GSYH verilerine göre, bu yılın ilk çeyreğinde büyüme oranı yüzde 2 olarak kaydedildi. Geçen yılın aynı döneminde bu oran yüzde 4,5, 2024 yılının ilk çeyreğinde ise yüzde 5,4 olmuştu. Bu yılın ilk çeyreğinde yaşanan düşüş, ekonominin ciddi bir ivme kaybı içinde olduğunu gösteriyor. Tarım sektörü yüzde 2 küçülürken, sanayi sektörü de büyüme kaydedemedi. İnşaat sektörü ise en yüksek büyümeyi (%7,3) gerçekleştirdi. Hane halkı tüketimi yalnızca yüzde 2 artarken, ithalat yüzde 3 ve ihracat oranı ise değişmedi.
İşsizlikte Artış Üzerine Endişeler
Mevsim etkilerinden arındırılmış işsizlik oranı, Nisan 2025 itibarıyla yüzde 8,6 olarak açıklandı. Bu oran, bir önceki ayda yüzde 8, geçen yıl Nisan ayında ise yine yüzde 8,6 idi. Ekim 2024’ten bu yana işsizlik oranındaki düşüş, ikinci çeyrekle birlikte tersine döndü. Geniş işsizlik oranı ise yüzde 32,2’ye yükselerek kaygı verici bir tablo oluşturdu.
Bir yıl içinde geniş işsizlik oranında görülen 4,8 puanlık artış, işgücünün üçte birinin işsiz olduğunu ve bu kişilerin yalnızca dörtte birinin iş aradığını göstermekte. Diğerleri, iş bulma umudunu kaybettiği için iş aramaktan vazgeçmiş durumda.
26 Mayıs tarihinde yayınladığı yazısında Phillips eğrisinin Türkiye’ye uyarlanması üzerine değerlendirmelerde bulunan Eğilmez, enflasyon düşerken işsizlik oranının artacağını gösteren verilerin doğruluğunu ortaya koyduğunu belirtti. Enflasyon düşerken, işsizlik oranının da yükseldiğini, büyümenin düşüşte olduğunu ifade etti.
Ekonomide Gelecek Sinyalleri
Peki bundan sonra ne olacak? Eğilmez, siyasilerin büyüme ve enflasyon arasında seçim yapma durumunda genellikle büyümeyi tercih ettiklerini belirtiyor. Büyümenin, en azından işsizliğin artmasına engel olduğunu ifade eden Eğilmez, iktidarın enflasyonla mücadelede faiz politikası gibi yöntemlerden vazgeçmeye başlayabileceğini öngörüyor.

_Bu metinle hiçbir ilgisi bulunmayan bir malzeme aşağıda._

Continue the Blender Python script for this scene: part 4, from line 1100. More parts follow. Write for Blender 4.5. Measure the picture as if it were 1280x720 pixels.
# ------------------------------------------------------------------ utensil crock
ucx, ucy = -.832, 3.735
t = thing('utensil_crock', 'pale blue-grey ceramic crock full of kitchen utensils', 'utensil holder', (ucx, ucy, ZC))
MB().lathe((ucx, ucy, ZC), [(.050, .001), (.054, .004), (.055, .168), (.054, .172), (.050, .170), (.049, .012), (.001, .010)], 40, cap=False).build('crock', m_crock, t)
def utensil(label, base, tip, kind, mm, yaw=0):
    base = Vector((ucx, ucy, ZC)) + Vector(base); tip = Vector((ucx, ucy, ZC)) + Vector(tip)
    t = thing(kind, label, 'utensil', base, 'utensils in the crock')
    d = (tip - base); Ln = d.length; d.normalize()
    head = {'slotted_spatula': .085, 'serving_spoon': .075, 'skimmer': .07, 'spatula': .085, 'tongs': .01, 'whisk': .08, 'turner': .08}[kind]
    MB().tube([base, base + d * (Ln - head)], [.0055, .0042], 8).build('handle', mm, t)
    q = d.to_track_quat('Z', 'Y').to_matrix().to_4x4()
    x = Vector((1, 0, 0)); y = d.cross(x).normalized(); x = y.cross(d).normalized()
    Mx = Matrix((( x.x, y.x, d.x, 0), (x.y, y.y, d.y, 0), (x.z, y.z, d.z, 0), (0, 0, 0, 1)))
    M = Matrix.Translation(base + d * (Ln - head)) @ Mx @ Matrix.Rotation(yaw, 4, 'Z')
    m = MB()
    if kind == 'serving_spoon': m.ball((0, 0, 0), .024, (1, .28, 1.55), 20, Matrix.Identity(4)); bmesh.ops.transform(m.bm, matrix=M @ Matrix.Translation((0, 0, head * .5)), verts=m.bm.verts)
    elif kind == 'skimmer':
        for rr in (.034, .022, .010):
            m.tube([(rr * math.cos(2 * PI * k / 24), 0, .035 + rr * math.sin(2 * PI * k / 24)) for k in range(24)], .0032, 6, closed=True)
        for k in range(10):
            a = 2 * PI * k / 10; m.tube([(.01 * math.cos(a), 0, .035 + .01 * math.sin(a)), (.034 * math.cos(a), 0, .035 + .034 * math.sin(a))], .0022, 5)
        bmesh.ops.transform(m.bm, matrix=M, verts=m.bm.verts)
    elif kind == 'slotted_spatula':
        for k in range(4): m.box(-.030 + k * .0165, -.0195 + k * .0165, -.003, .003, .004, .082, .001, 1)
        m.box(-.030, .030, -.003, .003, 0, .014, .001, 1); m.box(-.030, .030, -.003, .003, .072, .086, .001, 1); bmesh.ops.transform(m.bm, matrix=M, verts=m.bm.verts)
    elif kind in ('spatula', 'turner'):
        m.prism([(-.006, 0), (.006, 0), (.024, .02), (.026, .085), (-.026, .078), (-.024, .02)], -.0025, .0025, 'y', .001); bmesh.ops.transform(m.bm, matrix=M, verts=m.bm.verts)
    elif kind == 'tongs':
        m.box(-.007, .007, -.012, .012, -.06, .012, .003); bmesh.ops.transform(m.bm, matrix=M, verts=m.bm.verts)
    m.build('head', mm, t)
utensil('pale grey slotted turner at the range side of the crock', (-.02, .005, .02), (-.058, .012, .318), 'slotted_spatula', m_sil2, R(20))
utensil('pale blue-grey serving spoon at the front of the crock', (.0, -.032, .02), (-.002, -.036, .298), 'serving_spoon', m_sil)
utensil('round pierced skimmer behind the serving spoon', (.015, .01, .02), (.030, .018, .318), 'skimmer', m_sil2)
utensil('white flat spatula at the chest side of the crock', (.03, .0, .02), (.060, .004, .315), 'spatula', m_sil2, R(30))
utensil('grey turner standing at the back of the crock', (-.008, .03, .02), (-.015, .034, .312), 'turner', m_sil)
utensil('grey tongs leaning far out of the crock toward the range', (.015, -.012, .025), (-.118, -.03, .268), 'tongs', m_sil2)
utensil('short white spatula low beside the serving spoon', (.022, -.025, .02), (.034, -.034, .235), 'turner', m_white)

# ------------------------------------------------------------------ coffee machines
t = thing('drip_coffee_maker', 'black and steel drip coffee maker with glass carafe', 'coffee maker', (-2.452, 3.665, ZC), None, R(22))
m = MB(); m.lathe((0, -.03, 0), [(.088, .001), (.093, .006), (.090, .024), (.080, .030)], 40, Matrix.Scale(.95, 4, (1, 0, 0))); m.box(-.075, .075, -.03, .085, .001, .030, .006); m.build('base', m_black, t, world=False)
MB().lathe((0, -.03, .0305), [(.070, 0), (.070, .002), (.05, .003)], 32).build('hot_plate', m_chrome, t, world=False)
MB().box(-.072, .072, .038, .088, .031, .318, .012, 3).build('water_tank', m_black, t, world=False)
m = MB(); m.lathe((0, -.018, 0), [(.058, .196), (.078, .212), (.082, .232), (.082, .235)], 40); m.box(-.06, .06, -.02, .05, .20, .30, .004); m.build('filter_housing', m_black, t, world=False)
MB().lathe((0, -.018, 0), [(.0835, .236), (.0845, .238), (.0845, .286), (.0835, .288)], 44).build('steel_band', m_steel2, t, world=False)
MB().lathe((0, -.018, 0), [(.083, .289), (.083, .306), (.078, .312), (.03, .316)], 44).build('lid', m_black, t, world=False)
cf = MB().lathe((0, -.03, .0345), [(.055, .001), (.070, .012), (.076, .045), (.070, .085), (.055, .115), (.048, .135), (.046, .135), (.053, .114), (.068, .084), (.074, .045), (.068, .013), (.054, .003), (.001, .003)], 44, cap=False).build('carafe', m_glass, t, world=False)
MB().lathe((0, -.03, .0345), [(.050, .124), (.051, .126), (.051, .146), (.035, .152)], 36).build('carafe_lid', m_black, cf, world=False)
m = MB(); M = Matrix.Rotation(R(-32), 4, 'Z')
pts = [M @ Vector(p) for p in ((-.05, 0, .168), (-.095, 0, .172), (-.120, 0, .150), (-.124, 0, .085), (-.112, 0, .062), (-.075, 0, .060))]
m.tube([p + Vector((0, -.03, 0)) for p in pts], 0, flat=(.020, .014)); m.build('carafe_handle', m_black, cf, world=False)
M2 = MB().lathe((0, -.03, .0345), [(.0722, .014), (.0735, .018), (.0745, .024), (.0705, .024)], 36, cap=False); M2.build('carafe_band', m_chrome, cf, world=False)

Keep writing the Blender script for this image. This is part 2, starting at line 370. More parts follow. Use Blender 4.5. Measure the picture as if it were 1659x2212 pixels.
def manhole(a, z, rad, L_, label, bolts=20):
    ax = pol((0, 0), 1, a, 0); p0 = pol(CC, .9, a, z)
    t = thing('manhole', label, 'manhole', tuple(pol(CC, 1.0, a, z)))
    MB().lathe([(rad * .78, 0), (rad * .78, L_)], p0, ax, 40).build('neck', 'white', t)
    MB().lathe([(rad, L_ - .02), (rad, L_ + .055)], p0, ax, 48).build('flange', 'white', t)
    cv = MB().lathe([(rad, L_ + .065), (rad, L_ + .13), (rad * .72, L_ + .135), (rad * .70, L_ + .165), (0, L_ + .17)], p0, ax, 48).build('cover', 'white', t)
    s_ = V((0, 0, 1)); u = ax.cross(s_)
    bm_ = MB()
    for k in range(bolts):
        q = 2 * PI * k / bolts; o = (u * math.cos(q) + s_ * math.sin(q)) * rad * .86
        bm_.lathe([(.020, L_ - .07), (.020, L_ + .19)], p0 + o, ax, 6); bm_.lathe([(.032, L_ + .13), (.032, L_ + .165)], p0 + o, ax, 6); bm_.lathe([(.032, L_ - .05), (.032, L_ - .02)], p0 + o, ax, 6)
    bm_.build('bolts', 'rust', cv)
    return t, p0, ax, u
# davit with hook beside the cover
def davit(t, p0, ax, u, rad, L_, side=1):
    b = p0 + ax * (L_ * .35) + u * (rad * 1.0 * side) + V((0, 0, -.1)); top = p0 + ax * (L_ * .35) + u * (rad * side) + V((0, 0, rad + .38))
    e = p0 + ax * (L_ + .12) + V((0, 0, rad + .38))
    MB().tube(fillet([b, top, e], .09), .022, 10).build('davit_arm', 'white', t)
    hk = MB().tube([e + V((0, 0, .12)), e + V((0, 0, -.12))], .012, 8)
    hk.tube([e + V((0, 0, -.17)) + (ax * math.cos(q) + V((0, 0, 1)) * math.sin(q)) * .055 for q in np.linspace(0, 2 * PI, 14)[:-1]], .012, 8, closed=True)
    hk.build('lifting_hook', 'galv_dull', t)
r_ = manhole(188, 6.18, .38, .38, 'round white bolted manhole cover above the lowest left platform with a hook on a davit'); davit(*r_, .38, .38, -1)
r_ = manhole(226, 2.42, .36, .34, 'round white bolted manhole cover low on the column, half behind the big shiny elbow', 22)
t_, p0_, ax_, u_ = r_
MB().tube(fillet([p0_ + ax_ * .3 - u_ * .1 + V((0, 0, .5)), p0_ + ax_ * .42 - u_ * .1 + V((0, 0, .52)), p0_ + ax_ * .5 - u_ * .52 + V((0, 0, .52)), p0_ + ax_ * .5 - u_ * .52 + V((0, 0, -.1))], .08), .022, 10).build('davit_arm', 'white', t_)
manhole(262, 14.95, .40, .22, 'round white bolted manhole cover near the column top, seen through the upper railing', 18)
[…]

Türkiye’nin doğru ve net bir ekonomi politikası uygulamadığı her dönem, büyüme ve işsizlik ile enflasyon arasındaki bu dengesizlik sorunu ile yüzleşmeye devam edecektir. Eğilmez, enflasyonu normal düzeye indirmeyi başardığınızda, bir daha asla yukarı gitmesine izin vermemek gerektiğini vurguladı. Tekrar düşürmek kolay olmayabilir ve bu durumun bedeli ağır olabilir.